Здесь больше никто не воюет. Тяжелое оружие пересчитано и складировано. Сербы, хорваты и мусульмане должны заранее согласовать с международными миротворческими силами любое передвижение своих войск и учебную стрельбу. Если что-то делается без разрешения, следует суровое наказание. За происходящим на территории Боснии пристально следят патрули. На севере Боснии совместные патрули — российско-американские.

Вот, что сразу бросилось в глаза. Среди американских солдат было очень много очкариков. Среди наших офицеров никого в очках. Наши ходят в майках, американцы — в полной форме, в касках и с оружием. Платят нашим десантникам больше тысячи долларов в месяц.

Все довольны, и хотят остаться на второй срок. Выглядят прекрасно. Ребята, как на подбор. Где еще увидишь такое количество физически подготовленных людей! То есть в хороших условиях и при хороших деньгах можно иметь нормальную армию…

Российская воздушно-десантная бригада вошла в состав 1-й многонациональной дивизии Сил по стабилизации в Боснии и Герцеговине. Дивизия — в основном американская. И командир дивизии — американец. Но российская бригада пользовалась полной самостоятельностью, и комбриг не чувствовал себя ущемленным.

Штаб дивизии находился в Тузле. Здесь российские офицеры вместе с американцами работали в одном штабе, вместе планировали и проводили операции. В штабе американской дивизии служило несколько российских офицеров. Полковник Евгений Бибин возглавлял группу связи и взаимодействия при штабе 1-й многонациональной (пехотной) дивизии. На взаимодействие с американцами наши офицеры не жаловались.

Роберт Вуд — американский полковник, начальник штаба 1-й пехотной дивизии, сказал мне:

— У нас здесь единая команда. Русских офицеров, с которыми мы служим в одной дивизии, я считаю своими друзьями и союзниками.

Как американские военные все же относятся к российской армии? Это уже союзник, но все еще потенциальный противник?

— Мне, конечно, трудно забыть всю историю наших взаимоотношений, — ответил полковник Вуд, — но повторю еще раз: те русские офицеры, с которыми мы здесь исполняем свой воинский долг, это мои друзья.

Босния — это дивная, красивая страна. Горы в зелени. Домики под черепичными крышами. Все прекрасно, пока не подойдешь поближе. Разбитые, разрушенные дома — в них стреляли в упор. Стены выщерблены пулеметными автоматными очередями. В Сараево грязно, не убирают-война не способствует улучшению нравов.

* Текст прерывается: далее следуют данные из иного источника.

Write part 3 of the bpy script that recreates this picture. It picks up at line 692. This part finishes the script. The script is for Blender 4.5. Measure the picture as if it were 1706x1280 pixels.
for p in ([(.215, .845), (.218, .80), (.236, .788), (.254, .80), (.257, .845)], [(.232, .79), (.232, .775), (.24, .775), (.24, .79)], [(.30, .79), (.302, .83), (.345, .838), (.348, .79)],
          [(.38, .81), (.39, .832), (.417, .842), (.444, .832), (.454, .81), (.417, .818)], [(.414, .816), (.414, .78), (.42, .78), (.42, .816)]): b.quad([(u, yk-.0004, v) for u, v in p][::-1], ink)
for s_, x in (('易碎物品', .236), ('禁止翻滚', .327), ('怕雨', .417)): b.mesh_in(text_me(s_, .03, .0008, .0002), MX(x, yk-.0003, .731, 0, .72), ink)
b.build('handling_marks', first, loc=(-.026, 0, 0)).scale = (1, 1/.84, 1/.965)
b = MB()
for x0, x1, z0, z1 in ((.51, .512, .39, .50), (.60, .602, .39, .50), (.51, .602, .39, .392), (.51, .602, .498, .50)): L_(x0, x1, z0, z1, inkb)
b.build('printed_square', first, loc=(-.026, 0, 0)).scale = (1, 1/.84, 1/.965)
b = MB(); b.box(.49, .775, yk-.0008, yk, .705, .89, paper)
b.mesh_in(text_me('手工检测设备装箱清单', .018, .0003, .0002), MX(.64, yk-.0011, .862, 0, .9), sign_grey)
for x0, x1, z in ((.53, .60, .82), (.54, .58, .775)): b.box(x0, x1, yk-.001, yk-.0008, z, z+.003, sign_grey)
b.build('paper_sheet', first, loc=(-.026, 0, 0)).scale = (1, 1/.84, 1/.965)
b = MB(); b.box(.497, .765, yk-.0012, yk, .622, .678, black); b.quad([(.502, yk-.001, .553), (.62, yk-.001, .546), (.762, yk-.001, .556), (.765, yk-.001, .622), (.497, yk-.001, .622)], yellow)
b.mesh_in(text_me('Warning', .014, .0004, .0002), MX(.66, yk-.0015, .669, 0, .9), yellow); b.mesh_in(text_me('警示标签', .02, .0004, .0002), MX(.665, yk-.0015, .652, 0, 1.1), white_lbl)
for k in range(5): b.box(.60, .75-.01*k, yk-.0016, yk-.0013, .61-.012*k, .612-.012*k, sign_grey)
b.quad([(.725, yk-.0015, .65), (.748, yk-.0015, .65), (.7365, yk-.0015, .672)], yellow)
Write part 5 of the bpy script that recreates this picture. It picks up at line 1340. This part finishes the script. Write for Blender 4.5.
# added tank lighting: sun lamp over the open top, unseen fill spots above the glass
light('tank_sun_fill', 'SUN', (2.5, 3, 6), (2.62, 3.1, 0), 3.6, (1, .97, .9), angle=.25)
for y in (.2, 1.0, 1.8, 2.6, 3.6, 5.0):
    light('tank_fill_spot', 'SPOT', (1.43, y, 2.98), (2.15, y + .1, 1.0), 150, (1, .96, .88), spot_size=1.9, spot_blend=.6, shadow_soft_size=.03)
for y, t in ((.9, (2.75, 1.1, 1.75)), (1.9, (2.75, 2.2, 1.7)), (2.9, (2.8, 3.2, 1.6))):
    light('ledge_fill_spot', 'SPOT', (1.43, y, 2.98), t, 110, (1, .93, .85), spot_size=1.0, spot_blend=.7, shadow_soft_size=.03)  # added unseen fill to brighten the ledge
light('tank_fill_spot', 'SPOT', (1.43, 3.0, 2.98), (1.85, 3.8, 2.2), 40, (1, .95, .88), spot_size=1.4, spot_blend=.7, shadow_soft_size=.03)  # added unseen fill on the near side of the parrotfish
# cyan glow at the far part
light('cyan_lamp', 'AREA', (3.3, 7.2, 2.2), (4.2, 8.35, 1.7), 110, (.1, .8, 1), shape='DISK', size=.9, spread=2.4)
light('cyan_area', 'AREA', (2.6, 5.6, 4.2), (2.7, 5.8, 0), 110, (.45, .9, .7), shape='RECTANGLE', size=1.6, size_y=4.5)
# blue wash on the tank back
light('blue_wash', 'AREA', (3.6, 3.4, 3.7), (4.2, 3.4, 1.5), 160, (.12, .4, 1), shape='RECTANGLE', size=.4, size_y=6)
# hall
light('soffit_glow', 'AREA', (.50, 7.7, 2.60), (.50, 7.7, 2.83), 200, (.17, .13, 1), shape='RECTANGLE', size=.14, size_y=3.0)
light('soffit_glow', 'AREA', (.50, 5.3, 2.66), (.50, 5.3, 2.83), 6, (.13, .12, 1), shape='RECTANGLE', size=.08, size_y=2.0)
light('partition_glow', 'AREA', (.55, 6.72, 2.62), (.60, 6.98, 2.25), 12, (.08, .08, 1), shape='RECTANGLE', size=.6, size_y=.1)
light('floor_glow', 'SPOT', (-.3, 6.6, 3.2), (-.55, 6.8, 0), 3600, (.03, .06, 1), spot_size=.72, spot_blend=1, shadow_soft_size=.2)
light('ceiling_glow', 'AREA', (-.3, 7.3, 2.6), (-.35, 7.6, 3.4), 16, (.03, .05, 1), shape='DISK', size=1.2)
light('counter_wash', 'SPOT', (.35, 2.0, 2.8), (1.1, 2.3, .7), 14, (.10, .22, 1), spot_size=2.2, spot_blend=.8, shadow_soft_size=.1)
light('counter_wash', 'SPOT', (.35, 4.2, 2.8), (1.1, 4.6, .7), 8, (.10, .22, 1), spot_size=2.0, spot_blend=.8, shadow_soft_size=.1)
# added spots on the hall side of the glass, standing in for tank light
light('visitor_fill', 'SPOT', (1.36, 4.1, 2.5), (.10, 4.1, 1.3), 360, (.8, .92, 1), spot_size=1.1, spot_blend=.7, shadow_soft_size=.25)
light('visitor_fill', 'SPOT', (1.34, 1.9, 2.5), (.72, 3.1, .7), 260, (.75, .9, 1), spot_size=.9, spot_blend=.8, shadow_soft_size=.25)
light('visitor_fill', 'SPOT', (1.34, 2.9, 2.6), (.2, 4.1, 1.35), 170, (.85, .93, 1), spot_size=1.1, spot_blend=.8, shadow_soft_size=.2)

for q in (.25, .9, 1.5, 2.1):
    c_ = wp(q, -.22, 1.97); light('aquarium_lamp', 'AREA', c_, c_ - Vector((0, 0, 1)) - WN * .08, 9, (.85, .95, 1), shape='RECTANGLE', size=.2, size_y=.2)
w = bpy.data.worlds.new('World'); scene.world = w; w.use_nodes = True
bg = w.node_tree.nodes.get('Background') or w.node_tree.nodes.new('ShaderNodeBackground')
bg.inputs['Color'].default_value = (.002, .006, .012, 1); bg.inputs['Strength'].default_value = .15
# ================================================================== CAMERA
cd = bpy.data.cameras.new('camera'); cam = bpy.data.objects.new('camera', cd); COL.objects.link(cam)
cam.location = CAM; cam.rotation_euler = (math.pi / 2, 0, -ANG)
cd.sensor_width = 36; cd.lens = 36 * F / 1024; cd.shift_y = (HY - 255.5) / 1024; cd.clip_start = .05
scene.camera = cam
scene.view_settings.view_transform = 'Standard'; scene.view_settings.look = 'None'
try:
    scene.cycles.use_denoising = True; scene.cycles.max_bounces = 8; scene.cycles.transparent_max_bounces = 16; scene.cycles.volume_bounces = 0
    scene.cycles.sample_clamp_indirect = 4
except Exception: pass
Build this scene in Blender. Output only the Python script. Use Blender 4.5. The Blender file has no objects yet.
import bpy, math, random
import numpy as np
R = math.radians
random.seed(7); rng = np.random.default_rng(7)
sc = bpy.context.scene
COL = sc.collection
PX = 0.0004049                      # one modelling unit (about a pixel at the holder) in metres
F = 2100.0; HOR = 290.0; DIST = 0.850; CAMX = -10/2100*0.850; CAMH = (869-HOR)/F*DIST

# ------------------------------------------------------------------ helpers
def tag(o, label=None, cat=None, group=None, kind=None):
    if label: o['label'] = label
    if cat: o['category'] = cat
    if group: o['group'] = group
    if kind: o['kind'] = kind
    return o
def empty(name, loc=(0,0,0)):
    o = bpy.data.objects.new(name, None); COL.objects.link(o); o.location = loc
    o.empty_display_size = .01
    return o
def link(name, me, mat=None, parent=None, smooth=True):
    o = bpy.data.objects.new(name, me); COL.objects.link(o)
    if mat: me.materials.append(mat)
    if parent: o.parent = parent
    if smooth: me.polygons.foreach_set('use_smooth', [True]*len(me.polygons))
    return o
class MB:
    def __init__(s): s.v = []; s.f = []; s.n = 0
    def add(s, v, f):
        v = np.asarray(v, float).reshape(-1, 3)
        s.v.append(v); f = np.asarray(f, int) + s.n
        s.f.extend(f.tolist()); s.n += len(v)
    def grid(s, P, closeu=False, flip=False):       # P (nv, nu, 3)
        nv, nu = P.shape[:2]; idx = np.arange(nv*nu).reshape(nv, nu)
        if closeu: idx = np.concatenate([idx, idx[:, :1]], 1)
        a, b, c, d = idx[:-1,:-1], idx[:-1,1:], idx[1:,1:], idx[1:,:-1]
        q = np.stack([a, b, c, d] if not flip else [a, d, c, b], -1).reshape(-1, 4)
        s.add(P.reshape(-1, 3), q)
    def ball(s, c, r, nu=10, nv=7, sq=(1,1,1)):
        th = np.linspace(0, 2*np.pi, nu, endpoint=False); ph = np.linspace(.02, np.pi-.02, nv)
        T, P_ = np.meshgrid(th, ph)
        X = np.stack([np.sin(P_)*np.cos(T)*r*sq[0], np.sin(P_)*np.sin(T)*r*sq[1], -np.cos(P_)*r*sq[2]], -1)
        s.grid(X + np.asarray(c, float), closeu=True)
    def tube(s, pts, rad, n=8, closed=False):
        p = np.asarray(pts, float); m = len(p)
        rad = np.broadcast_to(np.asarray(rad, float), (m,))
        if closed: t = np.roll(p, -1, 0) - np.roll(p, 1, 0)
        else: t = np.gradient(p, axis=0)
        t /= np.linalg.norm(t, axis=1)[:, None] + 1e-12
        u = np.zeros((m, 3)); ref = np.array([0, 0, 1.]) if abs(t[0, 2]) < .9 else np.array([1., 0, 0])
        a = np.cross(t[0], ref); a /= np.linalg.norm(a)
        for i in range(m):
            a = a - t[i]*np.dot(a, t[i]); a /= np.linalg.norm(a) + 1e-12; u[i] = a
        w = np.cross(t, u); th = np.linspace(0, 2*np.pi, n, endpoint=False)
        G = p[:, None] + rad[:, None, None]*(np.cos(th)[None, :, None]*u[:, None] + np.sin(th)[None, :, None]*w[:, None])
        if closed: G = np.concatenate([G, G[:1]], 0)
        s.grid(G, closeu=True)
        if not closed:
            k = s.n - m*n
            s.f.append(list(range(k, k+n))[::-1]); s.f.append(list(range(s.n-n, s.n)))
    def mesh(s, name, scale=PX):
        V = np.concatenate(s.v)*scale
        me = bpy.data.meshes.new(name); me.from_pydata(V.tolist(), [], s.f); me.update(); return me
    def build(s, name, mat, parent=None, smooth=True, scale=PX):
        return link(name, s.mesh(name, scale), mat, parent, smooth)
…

И повсюду мины — прогулки по лесу не рекомендуются.

Центр ООН по разминированию в Боснии и Герцеговине возглавлял Джордж Фосканьяно, бывший полковник канадской армии:

— Никаких мин-ловушек или мин, замаскированных под детские игрушки, мы не видели. Все это чепуха, глупости. Мины-ловушки — это очень неэффективное оружие, чтобы о них ни писали. Просто очень много попадается самодельных мин.

— Интересно, кто поставлял мины на эту войну, кто помогал боснийцам убивать друг друга?

— Часть мин российского производства, остальные собственные — югославские.

Минные поля расположены по всей стране. Сараево просто было в кольце мин. Люди возвращались к земле и подрывались на минах.

— Вы сами принимаете участие в разминировании? — Да.

— Это страшно?

— Нет. Это работа, которая требует аккуратности и точности.

— Но разве можно научить себя не бояться мин?

— Надо доверять методике разминирования. Когда вы садитесь за руль машины, вы же не боитесь. Вы доверяете своему умению водить машину.

Разминированием занималась международная группа — канадцы, австрийцы, шведы, норвежцы и немцы. Вообще говоря, это дело самих боснийцев. Они эти мины установили. Но самую важную работу в Боснии пока что делают иностранцы.

В Сараево много разной власти — ООН, ОБСЕ и многонациональные силы, но они очень хорошо взаимодействуют между собой. Способность многонациональных сил сотрудничать должна бы послужить хорошим примером для расколотой Боснии.

Французский генерал Ив ле Шательер командовал дивизией, в которой служат французы, немцы, канадцы, испанцы, итальянцы и украинцы. Генерал говорит и по-немецки, и по-английски:

— Мой первый заместитель — итальянец. Второй — испанец. Начальник штаба дивизии — немец. Это очень интересный опыт, полезный для будущего. Ни одна страна не способна справиться с такой проблемой в одиночку.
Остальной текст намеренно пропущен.